======== SOURCE MATERIAL ========

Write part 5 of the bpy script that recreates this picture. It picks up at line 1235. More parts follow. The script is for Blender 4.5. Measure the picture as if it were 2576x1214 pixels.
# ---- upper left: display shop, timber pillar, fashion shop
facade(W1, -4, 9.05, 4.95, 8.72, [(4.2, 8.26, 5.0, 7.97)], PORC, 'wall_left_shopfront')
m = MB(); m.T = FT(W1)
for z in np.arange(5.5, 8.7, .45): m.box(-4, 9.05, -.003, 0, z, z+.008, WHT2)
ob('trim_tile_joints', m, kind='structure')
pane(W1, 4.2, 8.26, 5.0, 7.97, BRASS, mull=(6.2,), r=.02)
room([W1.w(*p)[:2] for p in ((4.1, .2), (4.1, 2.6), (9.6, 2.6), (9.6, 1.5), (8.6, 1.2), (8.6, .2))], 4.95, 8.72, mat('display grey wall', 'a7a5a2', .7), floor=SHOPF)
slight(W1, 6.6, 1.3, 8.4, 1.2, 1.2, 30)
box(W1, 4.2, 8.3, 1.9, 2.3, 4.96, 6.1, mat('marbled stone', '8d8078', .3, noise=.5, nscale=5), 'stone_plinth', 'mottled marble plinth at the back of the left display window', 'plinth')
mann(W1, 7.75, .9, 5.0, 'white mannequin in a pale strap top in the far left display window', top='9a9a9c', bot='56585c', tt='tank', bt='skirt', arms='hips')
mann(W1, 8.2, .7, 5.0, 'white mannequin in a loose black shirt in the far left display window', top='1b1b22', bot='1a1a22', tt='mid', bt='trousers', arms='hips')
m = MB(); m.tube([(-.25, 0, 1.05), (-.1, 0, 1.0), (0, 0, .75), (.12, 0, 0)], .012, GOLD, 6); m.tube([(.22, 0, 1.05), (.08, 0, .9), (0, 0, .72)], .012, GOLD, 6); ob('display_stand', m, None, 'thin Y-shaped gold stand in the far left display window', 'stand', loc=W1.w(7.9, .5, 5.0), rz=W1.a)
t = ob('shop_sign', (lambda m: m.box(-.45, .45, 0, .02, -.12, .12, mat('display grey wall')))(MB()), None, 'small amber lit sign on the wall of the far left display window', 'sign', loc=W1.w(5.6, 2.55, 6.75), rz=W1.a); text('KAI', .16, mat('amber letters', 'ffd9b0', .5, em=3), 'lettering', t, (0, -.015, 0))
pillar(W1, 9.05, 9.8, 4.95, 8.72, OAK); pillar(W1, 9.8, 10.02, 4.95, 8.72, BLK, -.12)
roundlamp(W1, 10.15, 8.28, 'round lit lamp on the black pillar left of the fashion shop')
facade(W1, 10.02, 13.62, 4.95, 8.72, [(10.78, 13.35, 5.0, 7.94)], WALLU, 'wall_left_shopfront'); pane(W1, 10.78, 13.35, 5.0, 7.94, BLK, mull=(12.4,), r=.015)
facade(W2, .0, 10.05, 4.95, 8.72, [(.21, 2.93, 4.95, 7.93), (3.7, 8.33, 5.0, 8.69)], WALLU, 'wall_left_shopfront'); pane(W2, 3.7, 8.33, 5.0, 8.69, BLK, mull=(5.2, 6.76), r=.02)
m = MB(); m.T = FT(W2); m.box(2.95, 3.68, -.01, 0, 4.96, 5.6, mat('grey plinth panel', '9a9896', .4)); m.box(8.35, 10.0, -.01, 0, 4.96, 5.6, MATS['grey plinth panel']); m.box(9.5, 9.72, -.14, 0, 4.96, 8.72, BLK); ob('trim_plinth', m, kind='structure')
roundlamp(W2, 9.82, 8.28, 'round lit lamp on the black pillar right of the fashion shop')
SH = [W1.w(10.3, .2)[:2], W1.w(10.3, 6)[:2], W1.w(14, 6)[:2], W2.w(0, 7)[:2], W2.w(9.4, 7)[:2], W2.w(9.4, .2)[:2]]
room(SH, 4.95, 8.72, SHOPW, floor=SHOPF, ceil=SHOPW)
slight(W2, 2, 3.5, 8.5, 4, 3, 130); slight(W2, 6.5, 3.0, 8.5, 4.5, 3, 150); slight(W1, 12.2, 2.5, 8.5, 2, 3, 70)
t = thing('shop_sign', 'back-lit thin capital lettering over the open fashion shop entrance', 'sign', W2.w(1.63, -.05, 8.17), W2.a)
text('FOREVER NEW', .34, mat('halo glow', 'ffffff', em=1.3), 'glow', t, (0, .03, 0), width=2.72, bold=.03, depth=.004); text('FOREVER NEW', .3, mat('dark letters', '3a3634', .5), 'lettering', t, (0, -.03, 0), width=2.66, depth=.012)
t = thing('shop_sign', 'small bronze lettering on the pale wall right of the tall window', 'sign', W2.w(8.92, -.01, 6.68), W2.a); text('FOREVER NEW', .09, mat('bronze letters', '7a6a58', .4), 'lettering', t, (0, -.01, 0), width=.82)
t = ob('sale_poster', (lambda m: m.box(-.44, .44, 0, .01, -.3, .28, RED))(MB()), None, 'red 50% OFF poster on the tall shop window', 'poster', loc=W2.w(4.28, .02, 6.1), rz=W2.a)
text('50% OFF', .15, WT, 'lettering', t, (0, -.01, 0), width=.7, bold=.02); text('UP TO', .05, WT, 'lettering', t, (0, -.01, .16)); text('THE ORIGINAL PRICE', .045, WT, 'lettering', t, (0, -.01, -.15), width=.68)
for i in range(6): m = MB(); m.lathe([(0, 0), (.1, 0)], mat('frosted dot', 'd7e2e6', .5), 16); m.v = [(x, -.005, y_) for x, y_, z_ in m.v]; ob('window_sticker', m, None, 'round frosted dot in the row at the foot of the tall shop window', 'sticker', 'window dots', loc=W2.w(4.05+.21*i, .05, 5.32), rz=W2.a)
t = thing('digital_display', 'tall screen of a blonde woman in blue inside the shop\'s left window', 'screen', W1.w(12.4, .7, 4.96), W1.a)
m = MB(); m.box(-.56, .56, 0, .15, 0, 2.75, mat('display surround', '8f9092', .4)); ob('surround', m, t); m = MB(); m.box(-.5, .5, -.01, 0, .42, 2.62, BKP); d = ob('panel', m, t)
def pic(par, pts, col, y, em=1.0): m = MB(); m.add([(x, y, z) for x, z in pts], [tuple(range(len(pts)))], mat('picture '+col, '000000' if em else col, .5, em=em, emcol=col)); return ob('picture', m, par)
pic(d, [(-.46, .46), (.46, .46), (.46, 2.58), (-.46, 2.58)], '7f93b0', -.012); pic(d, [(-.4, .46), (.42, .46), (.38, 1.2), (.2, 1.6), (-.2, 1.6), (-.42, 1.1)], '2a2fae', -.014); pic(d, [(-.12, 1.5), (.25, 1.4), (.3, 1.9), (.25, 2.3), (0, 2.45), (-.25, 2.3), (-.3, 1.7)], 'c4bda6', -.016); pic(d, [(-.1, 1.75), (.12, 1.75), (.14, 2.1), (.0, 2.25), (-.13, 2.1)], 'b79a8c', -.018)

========

◆ **WHAT IS ASKED**
Copy out every line of the data above, exactly as given.

◆ **SOLVED PROBLEM**
Write part 5 of the bpy script that recreates this picture. It picks up at line 1235. More parts follow. The script is for Blender 4.5. Measure the picture as if it were 2576x1214 pixels.
# ---- upper left: display shop, timber pillar, fashion shop
facade(W1, -4, 9.05, 4.95, 8.72, [(4.2, 8.26, 5.0, 7.97)], PORC, 'wall_left_shopfront')
m = MB(); m.T = FT(W1)
for z in np.arange(5.5, 8.7, .45): m.box(-4, 9.05, -.003, 0, z, z+.008, WHT2)
ob('trim_tile_joints', m, kind='structure')
pane(W1, 4.2, 8.26, 5.0, 7.97, BRASS, mull=(6.2,), r=.02)
room([W1.w(*p)[:2] for p in ((4.1, .2), (4.1, 2.6), (9.6, 2.6), (9.6, 1.5), (8.6, 1.2), (8.6, .2))], 4.95, 8.72, mat('display grey wall', 'a7a5a2', .7), floor=SHOPF)
slight(W1, 6.6, 1.3, 8.4, 1.2, 1.2, 30)
box(W1, 4.2, 8.3, 1.9, 2.3, 4.96, 6.1, mat('marbled stone', '8d8078', .3, noise=.5, nscale=5), 'stone_plinth', 'mottled marble plinth at the back of the left display window', 'plinth')
mann(W1, 7.75, .9, 5.0, 'white mannequin in a pale strap top in the far left display window', top='9a9a9c', bot='56585c', tt='tank', bt='skirt', arms='hips')
mann(W1, 8.2, .7, 5.0, 'white mannequin in a loose black shirt in the far left display window', top='1b1b22', bot='1a1a22', tt='mid', bt='trousers', arms='hips')
m = MB(); m.tube([(-.25, 0, 1.05), (-.1, 0, 1.0), (0, 0, .75), (.12, 0, 0)], .012, GOLD, 6); m.tube([(.22, 0, 1.05), (.08, 0, .9), (0, 0, .72)], .012, GOLD, 6); ob('display_stand', m, None, 'thin Y-shaped gold stand in the far left display window', 'stand', loc=W1.w(7.9, .5, 5.0), rz=W1.a)
t = ob('shop_sign', (lambda m: m.box(-.45, .45, 0, .02, -.12, .12, mat('display grey wall')))(MB()), None, 'small amber lit sign on the wall of the far left display window', 'sign', loc=W1.w(5.6, 2.55, 6.75), rz=W1.a); text('KAI', .16, mat('amber letters', 'ffd9b0', .5, em=3), 'lettering', t, (0, -.015, 0))
pillar(W1, 9.05, 9.8, 4.95, 8.72, OAK); pillar(W1, 9.8, 10.02, 4.95, 8.72, BLK, -.12)
roundlamp(W1, 10.15, 8.28, 'round lit lamp on the black pillar left of the fashion shop')
facade(W1, 10.02, 13.62, 4.95, 8.72, [(10.78, 13.35, 5.0, 7.94)], WALLU, 'wall_left_shopfront'); pane(W1, 10.78, 13.35, 5.0, 7.94, BLK, mull=(12.4,), r=.015)
facade(W2, .0, 10.05, 4.95, 8.72, [(.21, 2.93, 4.95, 7.93), (3.7, 8.33, 5.0, 8.69)], WALLU, 'wall_left_shopfront'); pane(W2, 3.7, 8.33, 5.0, 8.69, BLK, mull=(5.2, 6.76), r=.02)
m = MB(); m.T = FT(W2); m.box(2.95, 3.68, -.01, 0, 4.96, 5.6, mat('grey plinth panel', '9a9896', .4)); m.box(8.35, 10.0, -.01, 0, 4.96, 5.6, MATS['grey plinth panel']); m.box(9.5, 9.72, -.14, 0, 4.96, 8.72, BLK); ob('trim_plinth', m, kind='structure')
roundlamp(W2, 9.82, 8.28, 'round lit lamp on the black pillar right of the fashion shop')
SH = [W1.w(10.3, .2)[:2], W1.w(10.3, 6)[:2], W1.w(14, 6)[:2], W2.w(0, 7)[:2], W2.w(9.4, 7)[:2], W2.w(9.4, .2)[:2]]
room(SH, 4.95, 8.72, SHOPW, floor=SHOPF, ceil=SHOPW)
slight(W2, 2, 3.5, 8.5, 4, 3, 130); slight(W2, 6.5, 3.0, 8.5, 4.5, 3, 150); slight(W1, 12.2, 2.5, 8.5, 2, 3, 70)
t = thing('shop_sign', 'back-lit thin capital lettering over the open fashion shop entrance', 'sign', W2.w(1.63, -.05, 8.17), W2.a)
text('FOREVER NEW', .34, mat('halo glow', 'ffffff', em=1.3), 'glow', t, (0, .03, 0), width=2.72, bold=.03, depth=.004); text('FOREVER NEW', .3, mat('dark letters', '3a3634', .5), 'lettering', t, (0, -.03, 0), width=2.66, depth=.012)
t = thing('shop_sign', 'small bronze lettering on the pale wall right of the tall window', 'sign', W2.w(8.92, -.01, 6.68), W2.a); text('FOREVER NEW', .09, mat('bronze letters', '7a6a58', .4), 'lettering', t, (0, -.01, 0), width=.82)
t = ob('sale_poster', (lambda m: m.box(-.44, .44, 0, .01, -.3, .28, RED))(MB()), None, 'red 50% OFF poster on the tall shop window', 'poster', loc=W2.w(4.28, .02, 6.1), rz=W2.a)
text('50% OFF', .15, WT, 'lettering', t, (0, -.01, 0), width=.7, bold=.02); text('UP TO', .05, WT, 'lettering', t, (0, -.01, .16)); text('THE ORIGINAL PRICE', .045, WT, 'lettering', t, (0, -.01, -.15), width=.68)
for i in range(6): m = MB(); m.lathe([(0, 0), (.1, 0)], mat('frosted dot', 'd7e2e6', .5), 16); m.v = [(x, -.005, y_) for x, y_, z_ in m.v]; ob('window_sticker', m, None, 'round frosted dot in the row at the foot of the tall shop window', 'sticker', 'window dots', loc=W2.w(4.05+.21*i, .05, 5.32), rz=W2.a)
t = thing('digital_display', 'tall screen of a blonde woman in blue inside the shop\'s left window', 'screen', W1.w(12.4, .7, 4.96), W1.a)
m = MB(); m.box(-.56, .56, 0, .15, 0, 2.75, mat('display surround', '8f9092', .4)); ob('surround', m, t); m = MB(); m.box(-.5, .5, -.01, 0, .42, 2.62, BKP); d = ob('panel', m, t)
def pic(par, pts, col, y, em=1.0): m = MB(); m.add([(x, y, z) for x, z in pts], [tuple(range(len(pts)))], mat('picture '+col, '000000' if em else col, .5, em=em, emcol=col)); return ob('picture', m, par)
pic(d, [(-.46, .46), (.46, .46), (.46, 2.58), (-.46, 2.58)], '7f93b0', -.012); pic(d, [(-.4, .46), (.42, .46), (.38, 1.2), (.2, 1.6), (-.2, 1.6), (-.42, 1.1)], '2a2fae', -.014); pic(d, [(-.12, 1.5), (.25, 1.4), (.3, 1.9), (.25, 2.3), (0, 2.45), (-.25, 2.3), (-.3, 1.7)], 'c4bda6', -.016); pic(d, [(-.1, 1.75), (.12, 1.75), (.14, 2.1), (.0, 2.25), (-.13, 2.1)], 'b79a8c', -.018)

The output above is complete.